_Your objective_. Repeat every line, exactly, from the very first through the one where "(870, 366)], MT['chrome'])" appears. Add nothing else.

===== Stored data =====

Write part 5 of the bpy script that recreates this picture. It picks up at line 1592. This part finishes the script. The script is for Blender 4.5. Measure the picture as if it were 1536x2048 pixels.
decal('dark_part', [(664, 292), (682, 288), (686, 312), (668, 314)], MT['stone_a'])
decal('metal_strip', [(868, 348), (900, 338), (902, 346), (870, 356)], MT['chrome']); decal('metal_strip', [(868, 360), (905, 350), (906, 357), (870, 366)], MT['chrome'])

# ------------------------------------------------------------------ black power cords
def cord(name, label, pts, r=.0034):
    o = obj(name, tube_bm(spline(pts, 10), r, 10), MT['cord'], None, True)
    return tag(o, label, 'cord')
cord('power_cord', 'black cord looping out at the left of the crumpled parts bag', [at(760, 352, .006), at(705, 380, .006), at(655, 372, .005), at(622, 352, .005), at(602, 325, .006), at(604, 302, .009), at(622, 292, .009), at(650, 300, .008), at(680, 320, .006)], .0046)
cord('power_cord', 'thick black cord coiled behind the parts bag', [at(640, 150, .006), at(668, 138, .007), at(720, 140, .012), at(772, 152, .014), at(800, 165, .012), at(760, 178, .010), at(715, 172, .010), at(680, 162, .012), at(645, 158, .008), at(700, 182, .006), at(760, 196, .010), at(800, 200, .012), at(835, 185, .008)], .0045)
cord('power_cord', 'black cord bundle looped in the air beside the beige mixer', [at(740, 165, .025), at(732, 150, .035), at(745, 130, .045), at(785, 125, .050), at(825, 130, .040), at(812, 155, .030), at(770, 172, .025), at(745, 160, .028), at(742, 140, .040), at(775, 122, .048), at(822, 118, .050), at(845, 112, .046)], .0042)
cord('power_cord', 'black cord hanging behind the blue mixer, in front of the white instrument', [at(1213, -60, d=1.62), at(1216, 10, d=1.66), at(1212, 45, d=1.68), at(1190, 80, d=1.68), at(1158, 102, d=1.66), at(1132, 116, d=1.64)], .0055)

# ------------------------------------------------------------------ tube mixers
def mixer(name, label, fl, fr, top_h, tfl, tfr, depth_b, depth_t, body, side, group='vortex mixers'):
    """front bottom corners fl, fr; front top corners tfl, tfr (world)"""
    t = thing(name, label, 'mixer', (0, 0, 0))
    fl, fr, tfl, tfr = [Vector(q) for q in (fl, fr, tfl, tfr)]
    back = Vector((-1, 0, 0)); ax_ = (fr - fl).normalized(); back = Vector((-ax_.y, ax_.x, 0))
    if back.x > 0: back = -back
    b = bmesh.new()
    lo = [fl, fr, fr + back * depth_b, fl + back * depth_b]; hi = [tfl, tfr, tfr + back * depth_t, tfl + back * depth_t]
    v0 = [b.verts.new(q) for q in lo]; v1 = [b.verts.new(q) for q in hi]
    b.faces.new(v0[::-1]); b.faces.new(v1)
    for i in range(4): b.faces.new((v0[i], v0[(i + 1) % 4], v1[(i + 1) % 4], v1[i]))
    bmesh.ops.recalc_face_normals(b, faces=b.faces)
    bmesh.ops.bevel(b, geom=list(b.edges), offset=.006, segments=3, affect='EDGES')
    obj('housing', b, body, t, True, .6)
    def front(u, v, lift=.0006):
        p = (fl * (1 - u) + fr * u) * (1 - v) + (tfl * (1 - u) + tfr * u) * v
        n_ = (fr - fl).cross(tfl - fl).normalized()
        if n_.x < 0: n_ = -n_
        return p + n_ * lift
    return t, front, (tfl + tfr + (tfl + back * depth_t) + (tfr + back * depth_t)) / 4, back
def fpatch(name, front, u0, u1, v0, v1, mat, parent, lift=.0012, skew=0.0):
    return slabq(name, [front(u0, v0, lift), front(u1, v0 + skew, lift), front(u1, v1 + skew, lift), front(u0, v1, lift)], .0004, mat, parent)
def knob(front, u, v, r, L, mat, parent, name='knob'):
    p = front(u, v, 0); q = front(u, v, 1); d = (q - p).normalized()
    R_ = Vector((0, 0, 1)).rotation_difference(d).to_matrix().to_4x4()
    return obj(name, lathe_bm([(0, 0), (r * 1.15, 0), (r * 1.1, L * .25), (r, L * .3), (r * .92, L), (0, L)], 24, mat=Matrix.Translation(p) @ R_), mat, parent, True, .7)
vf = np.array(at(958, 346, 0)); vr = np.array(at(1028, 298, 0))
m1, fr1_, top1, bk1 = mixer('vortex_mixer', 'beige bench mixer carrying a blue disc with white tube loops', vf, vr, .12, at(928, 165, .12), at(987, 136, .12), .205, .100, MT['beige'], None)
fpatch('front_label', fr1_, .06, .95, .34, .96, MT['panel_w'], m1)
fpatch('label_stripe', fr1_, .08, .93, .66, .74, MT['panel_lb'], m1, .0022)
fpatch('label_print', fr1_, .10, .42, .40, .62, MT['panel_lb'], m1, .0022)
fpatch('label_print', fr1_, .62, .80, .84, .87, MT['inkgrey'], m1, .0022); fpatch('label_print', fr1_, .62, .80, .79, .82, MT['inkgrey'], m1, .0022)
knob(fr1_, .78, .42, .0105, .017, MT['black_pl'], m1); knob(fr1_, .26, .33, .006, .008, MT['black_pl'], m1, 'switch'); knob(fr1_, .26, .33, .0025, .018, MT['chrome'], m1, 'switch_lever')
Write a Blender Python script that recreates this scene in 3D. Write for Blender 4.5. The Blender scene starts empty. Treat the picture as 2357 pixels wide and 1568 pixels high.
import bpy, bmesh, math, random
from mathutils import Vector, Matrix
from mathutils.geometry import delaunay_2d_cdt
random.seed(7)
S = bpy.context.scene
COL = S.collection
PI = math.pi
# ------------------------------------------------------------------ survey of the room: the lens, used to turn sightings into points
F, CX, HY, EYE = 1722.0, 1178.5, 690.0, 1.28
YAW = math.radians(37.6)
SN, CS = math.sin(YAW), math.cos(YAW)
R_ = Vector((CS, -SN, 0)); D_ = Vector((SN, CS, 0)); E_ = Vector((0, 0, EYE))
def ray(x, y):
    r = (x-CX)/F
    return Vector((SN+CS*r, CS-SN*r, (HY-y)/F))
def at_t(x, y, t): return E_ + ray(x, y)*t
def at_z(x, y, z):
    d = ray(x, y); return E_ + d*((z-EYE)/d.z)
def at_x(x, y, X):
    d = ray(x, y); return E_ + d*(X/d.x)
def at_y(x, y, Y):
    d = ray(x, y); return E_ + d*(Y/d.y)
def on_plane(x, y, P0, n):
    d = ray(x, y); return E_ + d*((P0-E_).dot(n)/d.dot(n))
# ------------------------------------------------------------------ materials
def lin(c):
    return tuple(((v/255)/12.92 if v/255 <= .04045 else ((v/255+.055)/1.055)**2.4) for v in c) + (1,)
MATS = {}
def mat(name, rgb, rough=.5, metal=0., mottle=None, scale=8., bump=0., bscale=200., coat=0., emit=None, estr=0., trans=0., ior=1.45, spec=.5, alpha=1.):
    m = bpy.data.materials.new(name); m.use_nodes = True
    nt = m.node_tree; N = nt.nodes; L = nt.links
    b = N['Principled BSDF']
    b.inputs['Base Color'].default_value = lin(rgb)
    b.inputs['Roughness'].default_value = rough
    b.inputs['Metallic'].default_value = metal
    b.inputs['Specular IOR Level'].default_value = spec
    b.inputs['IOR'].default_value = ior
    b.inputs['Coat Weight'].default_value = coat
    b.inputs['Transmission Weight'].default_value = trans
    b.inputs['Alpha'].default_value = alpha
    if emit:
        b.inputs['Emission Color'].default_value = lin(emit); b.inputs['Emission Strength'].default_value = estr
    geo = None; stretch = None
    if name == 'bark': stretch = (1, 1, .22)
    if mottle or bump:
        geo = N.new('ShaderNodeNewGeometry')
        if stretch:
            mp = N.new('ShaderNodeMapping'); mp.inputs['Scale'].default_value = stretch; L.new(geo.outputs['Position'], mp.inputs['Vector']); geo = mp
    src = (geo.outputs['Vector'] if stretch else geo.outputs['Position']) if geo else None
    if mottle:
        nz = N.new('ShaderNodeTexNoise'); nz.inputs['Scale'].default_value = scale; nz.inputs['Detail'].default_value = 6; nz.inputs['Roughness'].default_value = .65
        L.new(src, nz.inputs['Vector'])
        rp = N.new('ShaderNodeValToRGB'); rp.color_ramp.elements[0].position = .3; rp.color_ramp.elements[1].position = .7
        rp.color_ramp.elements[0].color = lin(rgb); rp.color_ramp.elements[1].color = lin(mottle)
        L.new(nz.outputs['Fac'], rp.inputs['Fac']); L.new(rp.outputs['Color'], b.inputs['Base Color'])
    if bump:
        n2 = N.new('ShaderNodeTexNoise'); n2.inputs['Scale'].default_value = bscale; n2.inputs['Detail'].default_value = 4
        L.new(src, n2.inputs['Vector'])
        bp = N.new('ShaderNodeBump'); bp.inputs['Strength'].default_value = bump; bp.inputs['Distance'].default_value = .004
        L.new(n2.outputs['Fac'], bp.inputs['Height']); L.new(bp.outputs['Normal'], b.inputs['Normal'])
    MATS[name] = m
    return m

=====

_Finished exercise_.
Write part 5 of the bpy script that recreates this picture. It picks up at line 1592. This part finishes the script. The script is for Blender 4.5. Measure the picture as if it were 1536x2048 pixels.
decal('dark_part', [(664, 292), (682, 288), (686, 312), (668, 314)], MT['stone_a'])
decal('metal_strip', [(868, 348), (900, 338), (902, 346), (870, 356)], MT['chrome']); decal('metal_strip', [(868, 360), (905, 350), (906, 357), (870, 366)], MT['chrome'])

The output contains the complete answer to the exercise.